Data extract:
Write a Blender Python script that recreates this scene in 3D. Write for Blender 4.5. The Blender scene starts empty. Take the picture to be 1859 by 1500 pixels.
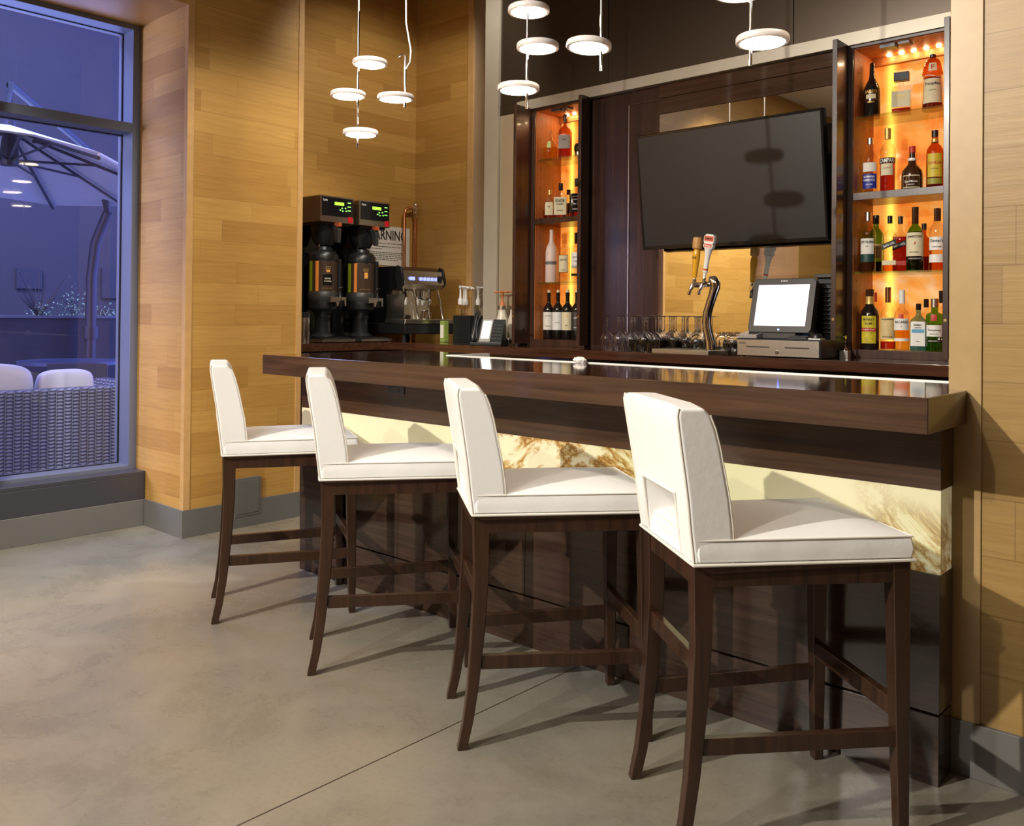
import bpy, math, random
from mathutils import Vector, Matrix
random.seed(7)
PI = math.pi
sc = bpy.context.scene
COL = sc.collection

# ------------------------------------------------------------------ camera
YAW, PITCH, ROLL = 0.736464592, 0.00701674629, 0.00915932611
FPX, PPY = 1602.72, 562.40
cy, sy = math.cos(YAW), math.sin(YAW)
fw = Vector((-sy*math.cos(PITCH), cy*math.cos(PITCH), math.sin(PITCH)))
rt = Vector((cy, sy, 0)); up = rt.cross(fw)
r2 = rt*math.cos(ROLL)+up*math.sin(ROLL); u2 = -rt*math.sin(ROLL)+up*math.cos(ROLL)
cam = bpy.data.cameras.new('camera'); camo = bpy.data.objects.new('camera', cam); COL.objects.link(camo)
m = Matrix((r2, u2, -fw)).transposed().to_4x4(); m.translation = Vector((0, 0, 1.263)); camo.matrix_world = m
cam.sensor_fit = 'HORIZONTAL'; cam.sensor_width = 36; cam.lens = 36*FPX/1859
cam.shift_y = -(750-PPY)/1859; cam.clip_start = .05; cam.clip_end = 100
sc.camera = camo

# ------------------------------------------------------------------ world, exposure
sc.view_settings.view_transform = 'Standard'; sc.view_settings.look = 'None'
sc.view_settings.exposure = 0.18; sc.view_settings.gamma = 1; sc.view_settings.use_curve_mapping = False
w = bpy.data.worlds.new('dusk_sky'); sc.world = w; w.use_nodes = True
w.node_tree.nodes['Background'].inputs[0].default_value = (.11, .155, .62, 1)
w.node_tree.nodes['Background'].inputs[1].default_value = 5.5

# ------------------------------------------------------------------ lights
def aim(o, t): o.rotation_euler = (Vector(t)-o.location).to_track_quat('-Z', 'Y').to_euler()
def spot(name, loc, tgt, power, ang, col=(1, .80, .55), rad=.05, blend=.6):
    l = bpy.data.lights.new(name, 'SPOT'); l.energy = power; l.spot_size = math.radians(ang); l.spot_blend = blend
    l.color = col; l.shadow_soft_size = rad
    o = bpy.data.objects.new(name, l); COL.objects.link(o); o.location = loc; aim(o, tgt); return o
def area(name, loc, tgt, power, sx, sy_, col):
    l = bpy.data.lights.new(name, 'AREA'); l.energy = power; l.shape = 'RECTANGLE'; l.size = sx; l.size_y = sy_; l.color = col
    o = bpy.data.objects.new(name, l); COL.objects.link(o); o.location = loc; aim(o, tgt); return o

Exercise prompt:
Reproduce the material in its entirety and word for word, without the pictures.

Output:
Write a Blender Python script that recreates this scene in 3D. Write for Blender 4.5. The Blender scene starts empty. Take the picture to be 1859 by 1500 pixels.
import bpy, math, random
from mathutils import Vector, Matrix
random.seed(7)
PI = math.pi
sc = bpy.context.scene
COL = sc.collection

# ------------------------------------------------------------------ camera
YAW, PITCH, ROLL = 0.736464592, 0.00701674629, 0.00915932611
FPX, PPY = 1602.72, 562.40
cy, sy = math.cos(YAW), math.sin(YAW)
fw = Vector((-sy*math.cos(PITCH), cy*math.cos(PITCH), math.sin(PITCH)))
rt = Vector((cy, sy, 0)); up = rt.cross(fw)
r2 = rt*math.cos(ROLL)+up*math.sin(ROLL); u2 = -rt*math.sin(ROLL)+up*math.cos(ROLL)
cam = bpy.data.cameras.new('camera'); camo = bpy.data.objects.new('camera', cam); COL.objects.link(camo)
m = Matrix((r2, u2, -fw)).transposed().to_4x4(); m.translation = Vector((0, 0, 1.263)); camo.matrix_world = m
cam.sensor_fit = 'HORIZONTAL'; cam.sensor_width = 36; cam.lens = 36*FPX/1859
cam.shift_y = -(750-PPY)/1859; cam.clip_start = .05; cam.clip_end = 100
sc.camera = camo

# ------------------------------------------------------------------ world, exposure
sc.view_settings.view_transform = 'Standard'; sc.view_settings.look = 'None'
sc.view_settings.exposure = 0.18; sc.view_settings.gamma = 1; sc.view_settings.use_curve_mapping = False
w = bpy.data.worlds.new('dusk_sky'); sc.world = w; w.use_nodes = True
w.node_tree.nodes['Background'].inputs[0].default_value = (.11, .155, .62, 1)
w.node_tree.nodes['Background'].inputs[1].default_value = 5.5

# ------------------------------------------------------------------ lights
def aim(o, t): o.rotation_euler = (Vector(t)-o.location).to_track_quat('-Z', 'Y').to_euler()
def spot(name, loc, tgt, power, ang, col=(1, .80, .55), rad=.05, blend=.6):
    l = bpy.data.lights.new(name, 'SPOT'); l.energy = power; l.spot_size = math.radians(ang); l.spot_blend = blend
    l.color = col; l.shadow_soft_size = rad
    o = bpy.data.objects.new(name, l); COL.objects.link(o); o.location = loc; aim(o, tgt); return o
def area(name, loc, tgt, power, sx, sy_, col):
    l = bpy.data.lights.new(name, 'AREA'); l.energy = power; l.shape = 'RECTANGLE'; l.size = sx; l.size_y = sy_; l.color = col
    o = bpy.data.objects.new(name, l); COL.objects.link(o); o.location = loc; aim(o, tgt); return o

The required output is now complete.